Quel est notre horizon ?

Un sociologue dans les années 30 disait quand on adore ses dieux sous la tonnelle, on n’a plus que la tonnelle comme horizon.  Certains voient apparemment plus que la tonnelle. Un hôtel, rêve de beaucoup de nos ex-parlementaires. Propriétés à l’étranger. Maisons et voitures de luxe pour ses femmes. On ne rêve pas trop, même si on est en fin de carrière, à un âge avancé, qu’on s’est fait un nom dans sa spécialité et qu’on n’a pas vraiment de gros soucis d’argent, à marquer l’histoire de manière positive. Une université, une bibliothèque, un hôpital qui porte son nom. Le premier problème c’est que cette université, cette bibliothèque, cet hôpital, seront fréquentés par ce peuple qu’on méprise. On mesure son pourvoir, sa réussite, à l’aune du fossé qu’on creuse entre le peuple souffrant et soi. Le futur ? M p ap la ankò !  Ailleurs, on construit des routes, des ponts, et d’autres choses encore qui seront utiles dans les années, dans les décennies à venir. La conception du pouvoir chez nous nous ramène à un quotidien purement animal où il s’agit de  la jouissance de privilèges centrés sur ventre et le bas-ventre.

Ainsi on ne pense pas au temps. Le temps, on voudrait bien qu’il s’arrête. L’horizon est la jouissance d’un pouvoir qu’on voudrait à vie. Ainsi, aucune négociation n’est possible avec l’autre surtout que chacun des protagonistes sait que l’objectif de tous les acteurs en place se résume à l’accès au pouvoir pour continuer les mêmes ripailles. Les problèmes  de la communauté ne sont jamais mis sur le tapis. On aurait pensé qu’en terre étrangère, avec le regard déplorable qu’on porte sur eux, nos politiciens auraient fait l’effort de montrer le souci qu’ils ont pour la nation souffrante. Ce détail n’est dans aucun de leurs chromosomes. Le peuple haïtien ne s’attendait pas à grand-chose et la conclusion de ses rencontres n’a fait que confirmer le talent de cette classe politique à nourrir le chaos.

Nous butons constamment chez nous sur un problème d’horizon. Un horizon obstrué  par les instincts induits par la précarité.

Pendant que nous nous éternisons dans des luttes sans grandeur, pendant que nous méprisons nos frères, que nous complotons pour les anéantir, les autres pays de la Caraïbe continuent tranquillement à progresser sur le chemin de la modernité. La question de l’énergie n’est traitée par nos dirigeants que comme une affaire de gros sous  tandis que nos voisins dominicains, qui n’ont pas ce problème d’horizon, inaugurent le plus grand parc solaire de la Caraïbe.

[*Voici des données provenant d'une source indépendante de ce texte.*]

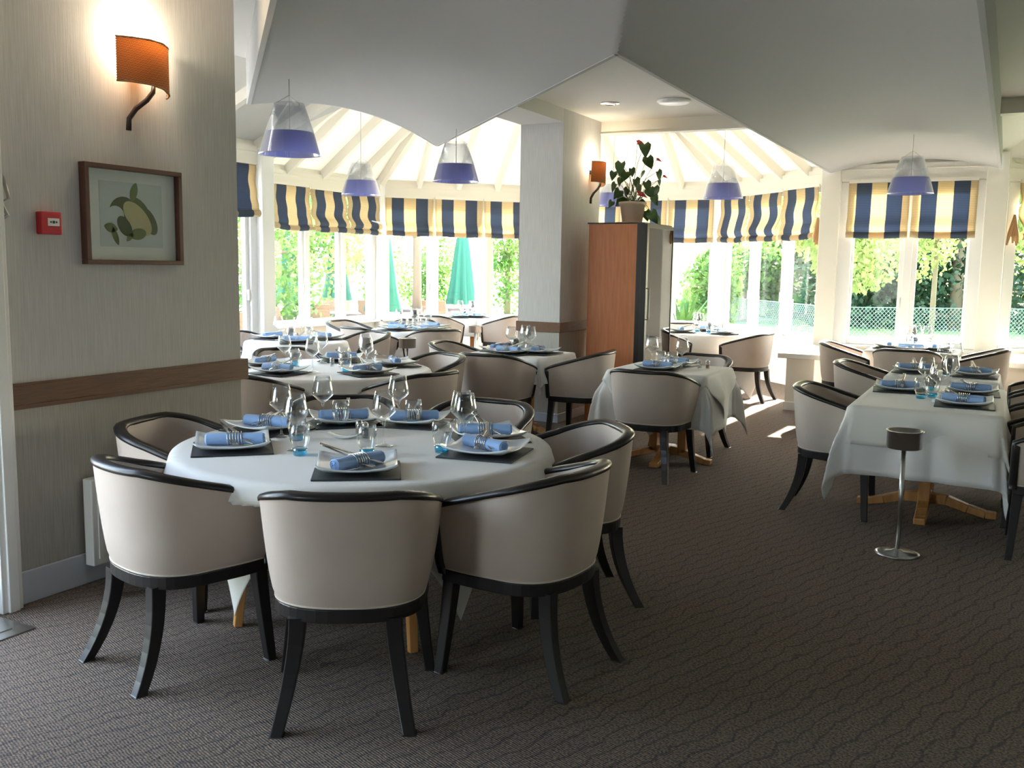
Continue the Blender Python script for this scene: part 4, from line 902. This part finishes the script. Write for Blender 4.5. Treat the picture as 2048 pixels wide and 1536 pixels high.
# right: dark evergreen hedge, lighter trees before it
for k, (px, Z, h, r_, m, lab) in enumerate(((1480, 32, 2.2, 1.8, 'leaf_mid', 'light shrub behind the wire fence outside the sunny diagonal windows'), (1600, 36, 3.0, 2.2, 'leaf_mid', 'leafy tree far behind the sunny diagonal windows'),
        (1730, 31, 7.5, 3.6, 'leaf_dark', 'dark evergreen outside the left one of the two right windows'), (1905, 29, 7.0, 3.4, 'leaf_dark', 'dark evergreen outside the right one of the two right windows'), (2075, 31, 7.5, 3.5, 'leaf_dark', 'dark evergreen at the right picture edge'),
        (1818, 36, 8.0, 3.6, 'leaf_dark', 'dark evergreen filling the gap behind the other two'))):
    tree('evergreen_tree' if 'ever' in lab else 'leafy_tree', *cw(px, Z), lab, 'tree', m, h, r_, 14000, .20, 40 + k, low=.05, trunk=.2)
for k, (px, Z, h, low, lab) in enumerate(((1672, 19, 4.0, .50, 'sunlit maple branches hanging outside the left of the two right windows'), (1860, 22, 5.2, .42, 'bright green tree before the evergreens in the right window'), (1560, 22, 4.4, .66, 'pale sunlit tree outside the sunny diagonal windows'), (2060, 20, 4.4, .4, 'light green tree at the far right behind the fence'))):
    tree('maple_tree', *cw(px, Z), lab, 'tree', 'leaf_bright', h, 1.4, 6500, .13, 60 + k, low=low, trunk=.07)
# spiky plant
root = empty('spiky_agave_plant', (*cw(1362, 19), -.15)); tag(root, 'large spiky agave-like plant outside beyond the wine cabinet', 'plant'); mb = MB(); rnd = random.Random(3)
for k in range(34):
    a = rnd.uniform(0, 2 * PI); e_ = rnd.uniform(.35, 1.35); L = rnd.uniform(.8, 1.25); d = Vector((math.cos(a) * math.cos(e_), math.sin(a) * math.cos(e_), math.sin(e_))); b_ = Vector((0, 0, .25)); q = d.cross(Vector((0, 0, 1))).normalized()
    mb.add([b_ - q * .03, b_ + q * .03, b_ + d * L * .55 + q * .055, b_ + d * L * .55 - q * .055, b_ + d * L - Vector((0, 0, .12))], [(0, 1, 2, 3), (3, 2, 4)])
mb.build('leaves', 'leaf_mid', root, solid=.004); MB().lathe([(0, 0), (.16, 0), (.18, .3), (.12, .34), (0, .34)], 16).build('stump', 'bark', root)
# closed parasols
def make_parasol():
    root = empty('closed_parasol'); mb = MB(); n = 32
    prof = [(.02, 2.62), (.05, 2.55), (.12, 2.2), (.17, 1.7), (.22, 1.2), (.28, .86), (.27, .84)]
    V = [(r_ * (1 + .28 * math.cos(8 * 2 * PI * k / n) * min(1, (2.7 - z) / 1.2)) * math.cos(2 * PI * k / n), r_ * (1 + .28 * math.cos(8 * 2 * PI * k / n) * min(1, (2.7 - z) / 1.2)) * math.sin(2 * PI * k / n), z) for r_, z in prof for k in range(n)]
    mb.add(V, [(i * n + k, i * n + (k + 1) % n, (i + 1) * n + (k + 1) % n, (i + 1) * n + k) for i in range(len(prof) - 1) for k in range(n)]); mb.build('canopy', 'parasol', root, smooth=True)
    MB().tube([(0, 0, 0), (0, 0, 2.7)], .025, 10).build('pole', 'bark', root); MB().lathe([(0, 0), (.26, 0), (.26, .06), (.05, .09), (0, .09)], 20).build('base', 'slats', root); return root
PA = Proto(make_parasol())
for px, Z, sc_, lab in ((765, 17.2, 1.0, 'closed green parasol behind the post between the two left bay sides'), (922, 20.5, 1.02, 'closed green parasol on the terrace left of the column'), (578, 21, .95, 'closed green parasol outside the second left bay window'), (672, 22, 1.0, 'closed green parasol outside the third left bay window')):
    PA.put((*cw(px, Z), -.15), px, lab, 'parasol', 'closed green parasols', scale=(sc_, sc_, sc_))
# terrace furniture
def make_wchair():
    root = empty('wicker_garden_chair'); MB().box(-.27, .27, -.26, .26, .38, .45).build('seat', 'wicker', root, bev=.01)
    MB().add([(-.27, -.26, .45), (.27, -.26, .45), (.27, -.20, .45), (-.27, -.20, .45), (-.26, -.38, .95), (.26, -.38, .95), (.26, -.33, .95), (-.26, -.33, .95)], [(0, 3, 2, 1), (4, 5, 6, 7), (0, 1, 5, 4), (1, 2, 6, 5), (2, 3, 7, 6), (3, 0, 4, 7)]).build('backrest', 'wicker', root, bev=.01)
    for sx in (-1, 1):
        MB().box(sx * .27 - .03, sx * .27 + .03, -.26, .26, .60, .65).box(sx * .27 - .025, sx * .27 + .025, .2, .26, .45, .60).build('armrest', 'wicker', root, bev=.008)
        for sy in (-1, 1): MB().box(sx * .24 - .025, sx * .24 + .025, sy * .23 - .025, sy * .23 + .025, 0, .38).build('leg', 'wicker', root)
    return root
WC = Proto(make_wchair())
for k, (px, Z, f, lab) in enumerate(((560, 16.5, 0, 'brown wicker chair outside nearest the left post'), (628, 17.5, 40, 'brown wicker chair outside the second left bay window'), (650, 20, 200, 'brown wicker chair beyond the nearer one under the maple'), (715, 17.2, 150, 'tan wicker chair leaning by the large parasol'),
        (748, 19.8, 20, 'brown wicker chair right behind the large parasol'), (828, 19, 100, 'brown wicker chair before the low terrace table'), (878, 20, 10, 'brown wicker chair left of the second parasol'), (978, 19, 300, 'brown wicker chair right of the second parasol'), (492, 14.5, 60, 'brown wicker chair outside right beside the left wall end'))):
    WC.put((*cw(px, Z), -.15), R(f), lab, 'chair', 'wicker terrace chairs')
def make_wtable():
    root = empty('slatted_garden_table'); mb = MB()
    for k in range(9): mb.box(-.45, .45, -.45 + k * .1, -.36 + k * .1, .70, .725)
    mb.build('slatted_top', 'slats', root); MB().box(-.42, .42, -.42, .42, .66, .70).build('apron', 'slats', root)
    for sx in (-1, 1):
        for sy in (-1, 1): MB().box(sx * .38 - .03, sx * .38 + .03, sy * .38 - .03, sy * .38 + .03, 0, .66).build('leg', 'slats', root)
    return root
WT = Proto(make_wtable())
for px, Z, lab in ((590, 18.5, 'dark slatted table between the first wicker chairs outside'), (672, 18.8, 'dark slatted table under the maple on the terrace'), (815, 21, 'dark slatted table outside right of the bay corner post'), (850, 18, 'dark slatted table close outside the far left diagonal windows'), (930, 22, 'dark slatted table behind the second parasol')):
    WT.put((*cw(px, Z), -.15), R(px % 45), lab, 'table', 'slatted terrace tables')
# chain link fence
root = empty('chain_link_fence', (0, 0, -.2)); tag(root, 'green-grey chain link fence across the lawn outside the right windows', 'fence')
A = Vector((*cw(1405, 26), 0)); B = Vector((*cw(1660, 19), 0)); C_ = Vector((*cw(2120, 19.5), 0))
def panel(a, b_, H_=1.0, st=.085):
    L = (b_ - a).length; d = (b_ - a) / L; mb = MB(); n = int(L / st); k_ = H_
    for i in range(-int(H_ / st), n):
        for sgn in (1, -1):
            u0 = i * st; u1 = u0 + H_; v0, v1 = (0, H_) if sgn > 0 else (H_, 0)
            if u0 < 0: v0 = v0 + (v1 - v0) * (-u0 / H_); u0 = 0
            if u1 > L: v1 = v0 + (v1 - v0) * ((L - u0) / (u1 - u0)); u1 = L
            if u1 - u0 > .02: mb.bar(a + d * u0 + Vector((0, 0, v0 + .03)), a + d * u1 + Vector((0, 0, v1 + .03)), .006, .006)
    mb.build('wire_mesh', 'fence', root)
    MB().tube([a + Vector((0, 0, H_ + .03)), b_ + Vector((0, 0, H_ + .03))], .008, 5).build('top_wire', 'fence', root)
panel(A, B); panel(B, C_)
for a, b_, n in ((A, B, 4), (B, C_, 3)):
    for i in range(n + (1 if a is B else 0)): p = a.lerp(b_, i / n); MB().tube([p, p + Vector((0, 0, 1.12))], .025, 8).build('fence_post', 'fence', root)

Quelqu’un déplorait toujours sur les ondes d’une station de radio le fait que notre société n’avait pas de vrais mécanismes de défense. Bwa Kale ne peut pas vraiment en être un.  L’impunité continue à gagner du terrain et encourage de plus en plus de gens à prendre le chemin de l'anormalité et de l'illégalité, ce qui devient la norme. Mais si nous avions un autre horizon, celui-ci conforme aux rêves de grandeur des fondateurs comme Henri Christophe, nous aurions pu penser et implémenter ces mécanismes de défense.

Il faut donc construire une autre masse critique. Avec un autre horizon. Pour  contrer les fossoyeurs de la nation.